Dec 20, 2007
Generic-user-small Peter Miller 4 posts

Topic: Programming Erlang / Problem 8.11 and register/2

Agreed. Thanks for sharing your version of the solution.

 
Nov 6, 2007
Generic-user-small Peter Miller 4 posts

Topic: Programming Erlang / Help with anagram example

But I’m still stuck with the problem of the syntactic sugar obscuring behavior. I don’t see how I am supposed to comprehend (pardon the pun) this behavior by looking at the code. Certainly in the future I’ll know what’s going on, hopefully. But how many people look at something like this (especially those of us from the imperative world) and just give up?

A good question to ask. I did not know what to expect coming out of that code until I ran it and reverse engineered how it should work. I also find the comparison to nested for loops helpful.

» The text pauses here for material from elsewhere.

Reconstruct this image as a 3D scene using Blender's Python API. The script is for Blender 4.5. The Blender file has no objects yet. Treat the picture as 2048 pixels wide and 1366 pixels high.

Maybe, as you suggest, this was just a “tough love” approach to get us to learn on our own…

 
Nov 4, 2007
Generic-user-small Peter Miller 4 posts

Topic: Programming Erlang / Help with anagram example

Matt,

I am also learning Erlang and I blogged about the perms function, so please check it out and maybe that will help you understand what is going on (or at least what I think is going on).

I basically used substitution to fully expand out the function calls/recursion. Try evaluating the following in an Erlang session:

[ X+Y || X <- [1,10,20], Y <- [1,2,3] ].

You will get:

[2,3,4,11,12,13,21,22,23]

So in effect, you are right that X “anchors” itself at 1 while Y goes through 1, 2 and 3.

 
Oct 29, 2007
Generic-user-small Peter Miller 4 posts

Topic: Programming Erlang / Problem 8.11 and register/2

I’m new to Erlang and learning about it by reading through “Programming Erlang” (thank you Joe Armstrong for this excellent book). I just finished chapter 8 and was mulling over the first of the programming exercises from section 8.11:

Write a function start(AnAtom, Fun) to register AnAtomas spawn(Fun). Make sure your program works correctly in the case when two parallel processes simultaneously evaluate start/2. In this case, you must guarantee that one of these processes succeeds and the
other fails.

I was stumped at first, but then I found the following discussion post, Programming Erlang Exercise 8.11 , which presented a seemingly logical solution.

The solution in that thread did raise 2 interesting questions for me that I wanted to throw out to any experienced Erlang programmers:

1. How is the BIF register/2 function implemented to be an atomic call? I looked in the Erlang documentation online and could not find any details. As a BIF it is implemented in C, so I suppose there a lot of possibilities, but is there any way for a curious person to find out?

2. Is this problem of multiple processes trying to call register/2 at the same time something that you (experienced with Erlang) run into a lot and have to code around or is this problem more theoretical?